Cada final de cada año, publicaciones de todas las tiradas y formatos rematan su balance de decepciones y de hallazgos. Volvemos a toparnos con los rostros que nos pasmaron, con los sucesos que nos abrumaron, con los escenarios que por un instante dieron cobijo a lo trágico o a lo eminente.
El arte, las letras, no escapan al rigor de tan vaporoso catálogo: libros, películas, exposiciones, se someten al donoso escrutinio de los críticos en el rito anual de las clasificaciones. Yo las consulto, a menudo me fío de su escala, incluso las aguardo en pos del rastro de alguna obra desapercibida. Así, con mucho entusiasmo me hice semanas atrás con la novela mejor valorada del curso por los pongamos doce hombres sin piedad de los medios más ilustres.

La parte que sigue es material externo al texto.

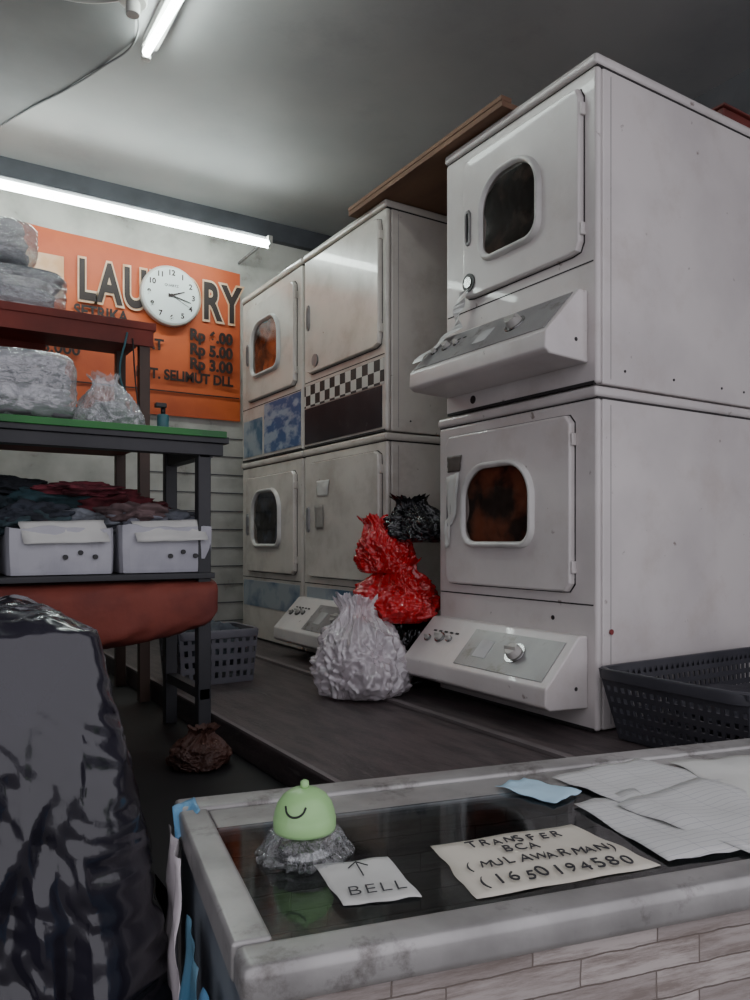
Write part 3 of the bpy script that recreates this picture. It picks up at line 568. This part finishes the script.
# bell
bl=empty('service_bell'); GB=mat('bell_green',(165,208,144),(142,190,122),rough=.4,scale=6,coat=.3)
bc=W3(.131,.262,-.005)
def lathe(name,prof,m,par,n=48,wob=0):
    def w(a,z): return 1+wob*(rid(Vector((math.cos(a)*3,math.sin(a)*3,z*30)))-.4+.6*rid(Vector((math.cos(a)*8,math.sin(a)*8,z*60)))-.25)
    L=[[(bc.x+r*w(a,z)*math.cos(a),bc.y+r*w(a,z)*math.sin(a),bc.z+z) for a in [i*2*math.pi/n for i in range(n)]] for r,z in prof]
    return loft(name,L,m,par,True,True,smooth=True)
lathe('bell_base',[(.042,0),(.042,.006),(.040,.012),(.02,.018),(.012,.034)],CHROME,bl)
lathe('plastic_wrap_base',[(.056,0),(.058,.003),(.056,.008),(.052,.013),(.049,.019),(.047,.025),(.043,.031),(.036,.035)],clear('bell_wrap',(.9,.92,.92),.16,.10,.8,70,.04),bl,240,.22)
lathe('bell_dome',[(.034,.036),(.0415,.034),(.0425,.038),(.0425,.050),(.0415,.052),(.041,.057),(.037,.069),(.030,.079),(.020,.086),(.010,.089),(.003,.090)],GB,bl)
lathe('bell_button',[(.005,.089),(.006,.092),(.0055,.098),(.002,.100)],GB,bl)
d0=Vector((-bc.x,-bc.y,0)).normalized(); sd=Vector((-d0.y,d0.x,0))
def onb(ang,z,r): ang-=.45; return Vector(bc)+Vector((0,0,z))+(d0*math.cos(ang)+sd*math.sin(ang))*r
tube('smile',[onb(-.35,.073,.0350),onb(-.15,.065,.0392),onb(.12,.0625,.0399),onb(.38,.067,.0382),onb(.5,.074,.0345)],.0014,BLACKP,bl)
# ================================================================= LIGHT
w=D.worlds.new('World'); bpy.context.scene.world=w; w.use_nodes=True; bg=w.node_tree.nodes['Background']; bg.inputs[0].default_value=(.90,.88,.96,1); bg.inputs[1].default_value=1.25
# ================================================================= CAMERA
cd=D.cameras.new('Camera'); cam=D.objects.new('Camera',cd); link(cam); cam.location=(0,0,C); cam.rotation_euler=(math.pi/2,0,math.radians(-32.1))
cd.sensor_width=36; cd.lens=27.2; cd.shift_y=.04; cd.clip_start=.02; bpy.context.scene.camera=cam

O con piedad, pero yo no la tuve. Inicié la lectura y en no muchos tragos la concluí, con un rastro de acíbar en el suelo del paladar. La encontré netamente parecida a otras tantas de nuestra narrativa más en boga: personajes sórdidos, conductas excesivas, nihilismo a ráfagas y una prolija contemplación de comportamientos sexuales. La mujer que no renuncia a explorar su bajo vientre, el joven que sufrió abusos de sus propios tutores: chirridos que en verdad poco aportan a la forja de sus protagonistas o al desenlace de la trama. Y ya conocen el principio dramático enunciado por el gran Chejov: «Uno nunca debe poner un rifle cargado en el escenario si no se va a usar. Está mal hacer promesas que no piensas cumplir»

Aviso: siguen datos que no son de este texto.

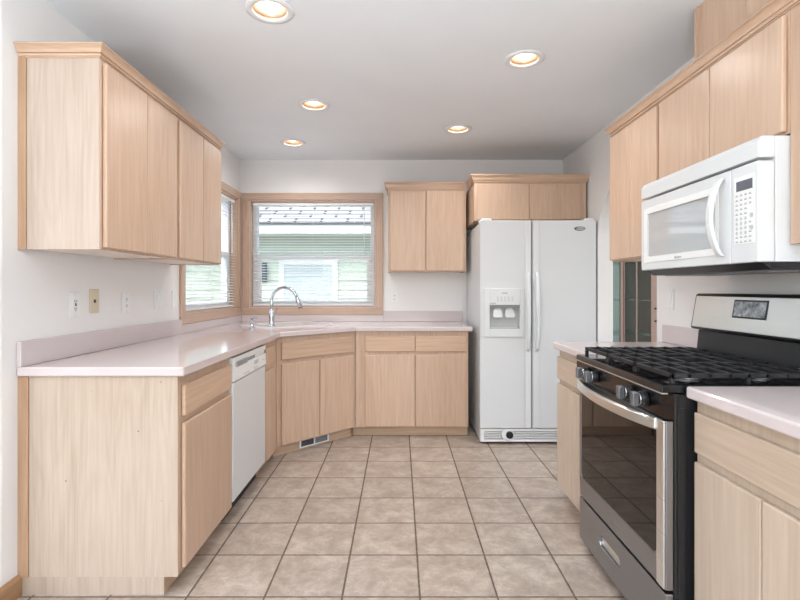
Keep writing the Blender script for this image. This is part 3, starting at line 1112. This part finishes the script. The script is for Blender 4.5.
def grip(xc, parent, side):
    """full height trim strip beside the gap, with a bowed grip in the middle"""
    MB().box(xc - 0.022, xc + 0.022, -0.010, -0.0005, 0.135, FH - 0.004).build('handle_trim', 'white_gloss', parent, 0.004)
    pts, rs = [], []
    for k in range(25):
        t = k / 24
        zz = 0.735 + t * (1.335 - 0.735)
        pts.append((xc + side * 0.004, -0.012 - 0.034 * sin(pi * t) ** 0.55, zz))
        rs.append(0.0125 + 0.004 * sin(pi * t))
    MB().tube(pts, rs, 12).build('handle', 'white_gloss', parent)


grip(gx - 0.030, fdo, -1)
grip(gx + 0.032, rdo, 1)
ds = MB()
ox0, ox1, oz0, oz1 = 0.028, 0.338, 0.838, 1.215
ds.box(ox0, HX0, -0.012, -0.0005, oz0, oz1).box(HX1, ox1, -0.012, -0.0005, oz0, oz1)
ds.box(HX0, HX1, -0.012, -0.0005, oz0, HZ0).box(HX0, HX1, -0.012, -0.0005, HZ1, oz1)
dso = ds.build('ice_dispenser', 'white_gloss', fdo, 0.004)
MB().box(HX0 + 0.001, HX1 - 0.001, 0.045, 0.055, HZ0 + 0.001, HZ1 - 0.001).build('recess_back', 'grey_plastic', fdo)
MB().box(HX0 + 0.002, HX1 - 0.002, -0.004, 0.044, HZ1 - 0.018, HZ1 - 0.001).build('chute_cover', 'mid_grey', fdo)
MB().box(HX0 + 0.004, HX1 - 0.004, -0.006, 0.044, HZ0 + 0.001, HZ0 + 0.012).build('drip_tray', 'grey_plastic', fdo, 0.003)
for px in (0.138, 0.232):
    p = MB().prism([(-0.018, 0), (0.018, 0), (0.033, -0.022), (0.038, -0.066), (0.030, -0.080), (-0.030, -0.080), (-0.038, -0.066), (-0.033, -0.022)], 'y', -0.004, 0.006)
    pd = p.build('paddle', 'white_gloss', fdo, 0.004)
    pd.location = (px, 0.022, HZ1 - 0.022)
    pd.rotation_euler = (radians(-16), 0, 0)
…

Tampoco la vis erótica de los personajes se agranda en el fango de la descripción. Poco sabemos de las prácticas lascivas de Ana Ozores o de Emma Bovary pero su sensualidad ha atravesado dos siglos: la sugerencia y la contención tienden a ser cañonazos de voluptuosidad. Naturalmente la literatura se adapta –cuando no se anticipa- a su tiempo, pero la minuciosidad descriptiva no siempre aviva la calidad del relato. Salvo que seas Céline, naturalmente. O Henry Miller. O Philipe Roth.
Nooteboom te escribe al oído y te escoge como compañero de viaje
Busqué entonces el refugio de una literatura más apacible, y me decidí por la obra de Cees Nooteboom. No recuerdo haber leído a ningún otros escritor holandés, no sé si porque sus artistas son más diestros con el pincel que con la pluma o porque no está de moda traducir de una lengua tan anaranjada.
Sea como sea qué feliz hallazgo encontrar un escritor de semejante talla. Nooteboom te escribe al oído y te escoge como compañero de viaje, te conduce a las esquinas del planeta pero en particular –Kaspuscinsky ha vuelto- es capaz de transmitirte el hechizo “caliente y lento y tranquilo” del continente africano. A su vera recorres las estaciones de “Hotel Nómada”, libro de viajes que cobija en su entraña la quintaesencia del viajero. Asoma en él su doble condición de ausente y presente: ausente en la perspectiva de los otros y presente en la cualidad de habitar en uno mismo no importa en qué latitud. Y brota la certeza de que en el viaje uno se adentra en un reino gobernado por los demás: “ellos poseen la pensión en la que deseas alojarte, ellos deciden si tienes plaza en el avión, ellos hablan lenguas que tu no entiendes….”.
Viajar es en palabras de Nooteboom “ver cosas que no alcanzas a comprender, signos que no sabes interpretar, una lengua que no entiendes, una religión cuya esencia ignoras, un paisaje que te rechaza, vidas que serías incapaz de compartir”. El resorte, el arcano que nos dirige se esculpe en “si lo que quieres es integrarte en un nuevo mundo, hay mucho que debes dejar en casa. Tus máscaras ya no sirven.”
Ufano ante tanta sabiduría me uno a Nooteboom en un itinerario más tétrico y más solemne. “Tumbas de poetas y pensadores” se compone de impresiones, citas, referencias históricas, pronunciadas ante las tumbas de los grandes de la literatura. “Los poetas siguen hablando, a veces se repiten, ocurre cada vez que alguien lee o recita un poema por segunda o centésima vez”. Baudelaire, Benjamin, Ionesco, Neruda, Virginia Woolf, Nabokov, son algunos de los habitantes de las casas deshabitadas a los que el autor implora en el nombre de los vivos. Todos ellos respiran por los poros de tinta de un escritor espléndido.